» **Required work**
Print the listing below from its opening line through the line holding "person(gp(px_, py_), R(200), 1.7, lab, top=tp_, legs=lg)", both ends included.

» **Recorded information**
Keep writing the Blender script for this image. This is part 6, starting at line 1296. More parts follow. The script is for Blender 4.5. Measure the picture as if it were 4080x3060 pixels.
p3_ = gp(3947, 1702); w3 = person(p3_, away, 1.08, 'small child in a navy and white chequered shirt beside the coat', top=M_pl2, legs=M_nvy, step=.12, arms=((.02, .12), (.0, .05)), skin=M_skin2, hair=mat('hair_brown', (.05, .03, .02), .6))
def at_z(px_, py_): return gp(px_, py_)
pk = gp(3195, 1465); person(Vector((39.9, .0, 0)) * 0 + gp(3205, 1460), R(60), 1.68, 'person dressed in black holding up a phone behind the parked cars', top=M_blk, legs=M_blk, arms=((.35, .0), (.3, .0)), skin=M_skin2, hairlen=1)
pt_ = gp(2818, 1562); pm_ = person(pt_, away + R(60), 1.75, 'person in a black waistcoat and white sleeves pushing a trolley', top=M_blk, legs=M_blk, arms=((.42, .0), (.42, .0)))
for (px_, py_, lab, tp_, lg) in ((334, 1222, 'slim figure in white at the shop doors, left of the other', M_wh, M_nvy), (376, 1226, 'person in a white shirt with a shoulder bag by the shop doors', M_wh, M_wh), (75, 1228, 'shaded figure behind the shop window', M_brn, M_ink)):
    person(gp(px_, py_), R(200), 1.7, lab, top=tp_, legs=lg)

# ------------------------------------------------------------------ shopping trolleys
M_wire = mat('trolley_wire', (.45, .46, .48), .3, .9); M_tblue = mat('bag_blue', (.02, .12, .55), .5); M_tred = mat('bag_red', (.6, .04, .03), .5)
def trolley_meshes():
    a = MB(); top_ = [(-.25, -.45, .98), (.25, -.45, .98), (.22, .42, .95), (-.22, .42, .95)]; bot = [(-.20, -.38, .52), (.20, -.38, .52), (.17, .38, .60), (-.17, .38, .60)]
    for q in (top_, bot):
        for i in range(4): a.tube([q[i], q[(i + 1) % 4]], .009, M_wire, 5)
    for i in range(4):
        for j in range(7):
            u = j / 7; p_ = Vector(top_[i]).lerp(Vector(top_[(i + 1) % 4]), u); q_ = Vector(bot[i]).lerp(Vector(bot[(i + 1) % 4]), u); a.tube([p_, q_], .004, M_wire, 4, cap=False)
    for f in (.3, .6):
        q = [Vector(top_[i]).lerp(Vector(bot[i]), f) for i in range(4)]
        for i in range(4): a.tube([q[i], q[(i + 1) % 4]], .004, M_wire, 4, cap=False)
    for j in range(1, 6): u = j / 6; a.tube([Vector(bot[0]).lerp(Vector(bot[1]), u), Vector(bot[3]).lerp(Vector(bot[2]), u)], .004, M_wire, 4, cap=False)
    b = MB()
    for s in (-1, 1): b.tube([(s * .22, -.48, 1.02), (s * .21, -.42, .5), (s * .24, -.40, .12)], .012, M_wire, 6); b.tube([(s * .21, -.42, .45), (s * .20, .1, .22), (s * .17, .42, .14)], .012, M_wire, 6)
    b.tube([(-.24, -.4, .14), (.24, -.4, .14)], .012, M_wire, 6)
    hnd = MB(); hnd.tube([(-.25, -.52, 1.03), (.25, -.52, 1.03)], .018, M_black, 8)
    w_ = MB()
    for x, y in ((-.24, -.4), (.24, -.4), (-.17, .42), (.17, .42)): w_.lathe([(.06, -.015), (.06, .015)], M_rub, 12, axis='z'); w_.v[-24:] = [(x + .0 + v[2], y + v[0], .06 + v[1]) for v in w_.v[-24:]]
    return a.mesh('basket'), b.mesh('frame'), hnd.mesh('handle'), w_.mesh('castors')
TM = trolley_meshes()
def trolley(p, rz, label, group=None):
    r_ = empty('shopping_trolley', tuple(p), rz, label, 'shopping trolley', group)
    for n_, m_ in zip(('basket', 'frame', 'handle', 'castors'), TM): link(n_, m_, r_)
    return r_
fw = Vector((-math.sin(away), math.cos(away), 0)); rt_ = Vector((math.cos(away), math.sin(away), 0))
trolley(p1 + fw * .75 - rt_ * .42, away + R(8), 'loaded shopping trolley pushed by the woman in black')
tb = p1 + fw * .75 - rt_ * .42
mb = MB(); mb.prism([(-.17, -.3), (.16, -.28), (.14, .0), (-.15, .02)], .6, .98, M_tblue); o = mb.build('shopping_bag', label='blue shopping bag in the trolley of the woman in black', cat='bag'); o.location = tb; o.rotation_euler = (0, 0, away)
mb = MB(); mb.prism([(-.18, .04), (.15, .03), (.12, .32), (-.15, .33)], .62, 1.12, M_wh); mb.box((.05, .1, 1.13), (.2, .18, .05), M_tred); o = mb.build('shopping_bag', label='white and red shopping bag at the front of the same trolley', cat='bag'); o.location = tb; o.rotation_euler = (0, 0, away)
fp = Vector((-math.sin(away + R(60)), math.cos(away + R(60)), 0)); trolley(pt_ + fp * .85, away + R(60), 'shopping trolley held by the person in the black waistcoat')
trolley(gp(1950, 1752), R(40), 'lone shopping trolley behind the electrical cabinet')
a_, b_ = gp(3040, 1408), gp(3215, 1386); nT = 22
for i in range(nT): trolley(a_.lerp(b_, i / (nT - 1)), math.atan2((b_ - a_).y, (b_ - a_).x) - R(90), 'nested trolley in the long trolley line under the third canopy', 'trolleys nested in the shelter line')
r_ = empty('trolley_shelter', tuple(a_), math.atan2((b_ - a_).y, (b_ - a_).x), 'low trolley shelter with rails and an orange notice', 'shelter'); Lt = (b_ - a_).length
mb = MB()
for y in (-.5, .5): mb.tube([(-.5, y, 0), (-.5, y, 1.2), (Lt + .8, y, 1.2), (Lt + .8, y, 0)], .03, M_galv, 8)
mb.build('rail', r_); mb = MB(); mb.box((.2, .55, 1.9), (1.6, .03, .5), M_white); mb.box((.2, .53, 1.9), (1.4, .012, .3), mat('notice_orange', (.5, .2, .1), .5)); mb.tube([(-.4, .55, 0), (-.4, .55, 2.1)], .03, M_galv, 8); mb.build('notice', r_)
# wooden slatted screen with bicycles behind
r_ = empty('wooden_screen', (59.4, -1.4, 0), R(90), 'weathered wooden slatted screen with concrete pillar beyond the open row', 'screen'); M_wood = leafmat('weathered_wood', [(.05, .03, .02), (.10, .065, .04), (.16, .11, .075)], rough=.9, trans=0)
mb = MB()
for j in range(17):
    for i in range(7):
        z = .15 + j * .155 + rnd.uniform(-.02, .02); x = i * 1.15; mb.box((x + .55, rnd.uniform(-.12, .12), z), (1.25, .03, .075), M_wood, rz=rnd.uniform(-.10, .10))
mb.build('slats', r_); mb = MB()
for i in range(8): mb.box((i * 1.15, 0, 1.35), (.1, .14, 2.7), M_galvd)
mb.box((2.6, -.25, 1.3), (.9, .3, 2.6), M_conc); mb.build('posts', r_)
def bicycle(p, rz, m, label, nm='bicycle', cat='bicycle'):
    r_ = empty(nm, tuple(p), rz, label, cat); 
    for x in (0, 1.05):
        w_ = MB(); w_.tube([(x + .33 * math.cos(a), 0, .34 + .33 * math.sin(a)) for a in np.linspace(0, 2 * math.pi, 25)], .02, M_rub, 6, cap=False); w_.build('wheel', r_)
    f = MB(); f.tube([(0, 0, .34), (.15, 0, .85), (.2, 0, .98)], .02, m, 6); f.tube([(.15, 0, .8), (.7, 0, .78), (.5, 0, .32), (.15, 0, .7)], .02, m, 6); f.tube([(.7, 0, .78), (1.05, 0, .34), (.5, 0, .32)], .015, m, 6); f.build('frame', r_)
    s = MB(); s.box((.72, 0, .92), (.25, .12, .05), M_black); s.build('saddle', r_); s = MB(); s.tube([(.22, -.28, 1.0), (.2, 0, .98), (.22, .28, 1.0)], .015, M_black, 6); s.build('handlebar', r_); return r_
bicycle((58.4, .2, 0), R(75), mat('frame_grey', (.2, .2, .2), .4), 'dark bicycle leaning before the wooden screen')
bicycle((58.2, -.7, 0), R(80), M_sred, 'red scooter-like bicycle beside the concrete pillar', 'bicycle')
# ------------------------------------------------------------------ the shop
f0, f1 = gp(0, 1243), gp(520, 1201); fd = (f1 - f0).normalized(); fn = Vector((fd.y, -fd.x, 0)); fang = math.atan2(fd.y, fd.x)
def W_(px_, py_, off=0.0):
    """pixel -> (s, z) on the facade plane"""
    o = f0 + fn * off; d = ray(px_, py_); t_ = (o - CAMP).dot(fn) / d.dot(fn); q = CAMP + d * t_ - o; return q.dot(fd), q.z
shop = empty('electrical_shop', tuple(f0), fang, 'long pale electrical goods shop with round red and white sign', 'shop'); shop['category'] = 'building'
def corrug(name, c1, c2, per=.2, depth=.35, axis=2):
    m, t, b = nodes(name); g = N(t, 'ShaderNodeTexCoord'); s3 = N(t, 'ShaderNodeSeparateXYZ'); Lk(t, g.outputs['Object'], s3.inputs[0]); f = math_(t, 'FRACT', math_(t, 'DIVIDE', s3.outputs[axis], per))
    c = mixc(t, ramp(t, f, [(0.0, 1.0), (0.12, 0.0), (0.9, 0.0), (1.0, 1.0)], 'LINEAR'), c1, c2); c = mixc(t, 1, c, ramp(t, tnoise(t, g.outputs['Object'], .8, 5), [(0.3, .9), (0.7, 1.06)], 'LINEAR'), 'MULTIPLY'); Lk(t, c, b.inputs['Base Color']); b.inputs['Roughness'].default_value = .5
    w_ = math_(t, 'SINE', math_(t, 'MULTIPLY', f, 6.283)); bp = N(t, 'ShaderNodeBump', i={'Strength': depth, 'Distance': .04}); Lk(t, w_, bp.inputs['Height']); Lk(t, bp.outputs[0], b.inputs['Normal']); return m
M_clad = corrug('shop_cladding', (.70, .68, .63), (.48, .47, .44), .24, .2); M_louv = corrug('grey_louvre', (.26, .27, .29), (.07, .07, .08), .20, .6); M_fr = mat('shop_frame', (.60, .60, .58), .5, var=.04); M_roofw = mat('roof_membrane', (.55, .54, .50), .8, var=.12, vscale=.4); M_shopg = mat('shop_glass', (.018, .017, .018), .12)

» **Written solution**
Keep writing the Blender script for this image. This is part 6, starting at line 1296. More parts follow. The script is for Blender 4.5. Measure the picture as if it were 4080x3060 pixels.
p3_ = gp(3947, 1702); w3 = person(p3_, away, 1.08, 'small child in a navy and white chequered shirt beside the coat', top=M_pl2, legs=M_nvy, step=.12, arms=((.02, .12), (.0, .05)), skin=M_skin2, hair=mat('hair_brown', (.05, .03, .02), .6))
def at_z(px_, py_): return gp(px_, py_)
pk = gp(3195, 1465); person(Vector((39.9, .0, 0)) * 0 + gp(3205, 1460), R(60), 1.68, 'person dressed in black holding up a phone behind the parked cars', top=M_blk, legs=M_blk, arms=((.35, .0), (.3, .0)), skin=M_skin2, hairlen=1)
pt_ = gp(2818, 1562); pm_ = person(pt_, away + R(60), 1.75, 'person in a black waistcoat and white sleeves pushing a trolley', top=M_blk, legs=M_blk, arms=((.42, .0), (.42, .0)))
for (px_, py_, lab, tp_, lg) in ((334, 1222, 'slim figure in white at the shop doors, left of the other', M_wh, M_nvy), (376, 1226, 'person in a white shirt with a shoulder bag by the shop doors', M_wh, M_wh), (75, 1228, 'shaded figure behind the shop window', M_brn, M_ink)):
    person(gp(px_, py_), R(200), 1.7, lab, top=tp_, legs=lg)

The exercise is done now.